The scientists who participated in the study expect a transition to occur in the next 40 to 60 years. By 2300, the complete carbon emission from that region is expected to be 10 times higher than all human-produced fossil fuel emissions in 2016.

Nevertheless, according to scientists, the permafrost regions that are located in the south will probably not become a source of carbon until the end of the 22nd century. The authors of the study published in the journal Cryosphere believe that this is happening because there are other altering processes in the Arctic region that are going to impact the thawing there.

“Some of the very cold, stable permafrost in the highest latitudes in Alaska and Siberia appeared to be sheltered from extreme climate change, and we didn’t expect much impact over the next couple hundred years,” said the study’s lead scientist, Nicholas Parazoo of NASA’s Jet Propulsion Laboratory, in a statement. “Permafrost in southern Alaska and southern Siberia is already thawing, so it’s obviously more vulnerable,”

Permafrost is actually frozen soil located under topsoil. Its capabilities allow it to store carbon, peat, and methane. It contains a lot of carbon-rich organic materials, such as leaves that don’t decay when they are frozen. However, as the alarming temperatures in the Arctic region keep rising, the permafrost is being melted. The organic material starts decomposing, and in the process, it releases carbon in the atmosphere.

Parazoo and his colleagues collected data on soil temperatures in Alaska and Siberia from the University of Alaska, Fairbanks and a numerical model from the National Center for Atmospheric Research in Boulder Colorado. The numerical model is calculating the changes that occur in carbon emissions as plants grow.

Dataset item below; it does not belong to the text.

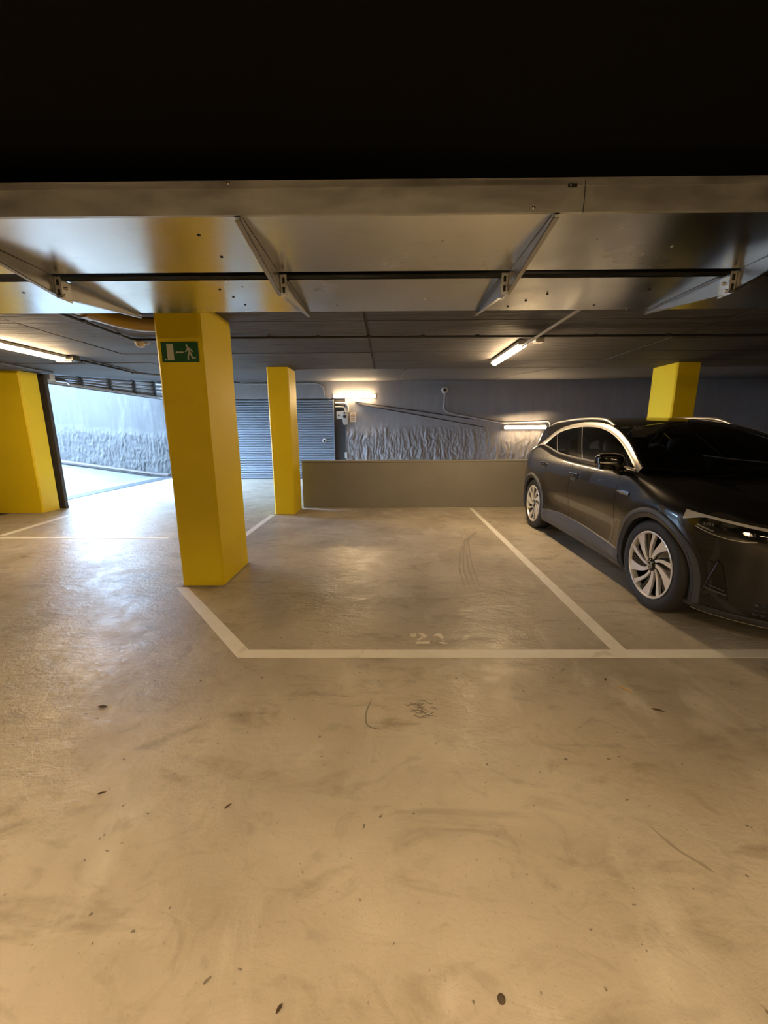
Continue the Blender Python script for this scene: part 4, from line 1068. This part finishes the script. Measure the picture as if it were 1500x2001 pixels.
# wheels
def wheel(sg, a, rot):
    yo = y_side(a, .62) - .004           # outer face of the tyre
    P0 = Vector(CP(a, 0, WR))
    def W(y, r, ang): return (CARX + sg*y, P0.y + r*math.cos(ang), WR + r*math.sin(ang))
    def ring(prof, n, close=False):
        m = MB(); k = len(prof)
        m.v = [W(y, r, 2*math.pi*i/n) for i in range(n) for (r, y) in prof]
        for i in range(n):
            j = (i+1) % n
            for q in range(k if close else k-1):
                q2 = (q+1) % k; m.f.append((i*k+q, j*k+q, j*k+q2, i*k+q2))
        return m
    o_ = yo
    ty = ring([(.262,o_-.22),(.300,o_-.235),(.345,o_-.232),(.362,o_-.20),(.366,o_-.16),(.366,o_-.045),(.360,o_-.018),(.345,o_-.004),(.315,o_+.002),(.285,o_-.004),(.262,o_-.016)], 72)
    w = ty.build('tyre', M['tyre'], car, smooth=50)
    gr = MB()
    for yy in (o_-.06, o_-.10, o_-.14):
        gr.add([W(yy + d, .3668, 2*math.pi*i/48) for i in range(48) for d in (-.004,.004)], [(2*i, 2*((i+1) % 48), 2*((i+1) % 48)+1, 2*i+1) for i in range(48)])
    gr.build('tread_groove', M['hole'], w)
    ring([(.268,o_-.010),(.272,o_-.004),(.266,o_+.0005),(.258,o_-.001),(.252,o_-.012),(.250,o_-.05)], 72).build('rim_lip', M['alloy'], w, smooth=50)
    ring([(.252,o_-.05),(.245,o_-.10),(.235,o_-.20)], 48).build('rim_barrel', M['gloss_black'], w, smooth=50)
    ring([(.0,o_-.135),(.165,o_-.135),(.168,o_-.15)], 40).build('brake_disc', M['disc'], w, smooth=40)
    ring([(.0,o_-.16),(.24,o_-.165)], 40).build('hub_carrier', M['black'], w)
    def blade(th, r0, r1, w0, w1, sw, mat, y0, y1, name):
        m = MB(); n = 10; top = []; bot = []
        for i in range(n):
            t = i/(n-1); r = r0 + (r1-r0)*t
            c = th + sw*(1-t)**1.5; hw = (w0 + (w1-w0)*t**1.6)/2
            y = o_ + y0 + (y1-y0)*t
            for s_ in (-1, 1):
                top.append(W(y, r, c + s_*hw/r)); bot.append(W(y-.022, r, c + s_*hw*.8/r))
        fs_ = []
        for i in range(n-1):
            a_ = 2*i; fs_ += [(a_,a_+2,a_+3,a_+1), (2*n+a_,2*n+a_+1,2*n+a_+3,2*n+a_+2), (a_,2*n+a_,2*n+a_+2,a_+2), (a_+1,a_+3,2*n+a_+3,2*n+a_+1)]
        m.add(top+bot, fs_); return m.build(name, mat, w)
    for k in range(5):
        th = rot + k*2*math.pi/5
        blade(th, .045, .258, .026, .098, -.55, M['alloy'], -.022, -.006, 'wheel_spoke')
        blade(th + .66, .055, .258, .022, .042, -.50, M['alloy'], -.024, -.008, 'wheel_spoke')
        blade(th + .30, .045, .256, .03, .06, -.5, M['gloss_black'], -.036, -.02, 'dark_spoke')
    ring([(0,o_-.008),(.028,o_-.008),(.036,o_-.014),(.055,o_-.022),(.06,o_-.05)], 28).build('hub_cap', M['gloss_black'], w, smooth=40)
    em = MB()
    for (p, q) in (((-.55,.62),(-.05,.02)),((.55,.62),(.05,.02)),((-.72,.30),(-.42,-.72)),((-.42,-.72),(0,-.05)),((0,-.05),(.42,-.72)),((.42,-.72),(.72,.30))):
        em.tube([Vector((CARX + sg*(o_-.006), P0.y + sg*p[0]*.026, WR + p[1]*.026)), Vector((CARX + sg*(o_-.006), P0.y + sg*q[0]*.026, WR + q[1]*.026))], .0022, 6)
    em.build('hub_emblem', M['alloy'], w)
    ring([(.0265,o_-.0075),(.0295,o_-.006),(.0300,o_-.0105)], 28).build('emblem_ring', M['alloy'], w)
for sg in (-1, 1):
    wheel(sg, SF, .95 if sg < 0 else .4)
    wheel(sg, SR, .2 if sg < 0 else 1.1)

# parked very slightly askew
car.location = (CARX, AXLE_Y, 0)
car.rotation_euler = (0, 0, math.radians(-1.7))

During the study, researchers determined at what time the Arctic region will become a major source of carbon. They divided the Arctic into two equally-sized regions: a colder northern region and a warmer southern region and a belt which circles the northern region.

They discovered that the transition in the southern Arctic area was slower, as they noted increased plant growth earlier then they’d expect. Plants are known for their ability to remove carbon dioxide from the air during the process of photosynthesis. Thus, the more plants there are, the less carbon is expected in the atmosphere. According to the paper, while the southern Arctic will get warmer, the plants that produce more oxygen through photosynthesis will balance the increased permafrost emissions by 2100.

On the other hand, there is much more permafrost contained in the northern region of the Arctic. After the researchers conducted their model simulations, they found that northern permafrost lost roughly 5 times more carbon per century than the southern permafrost.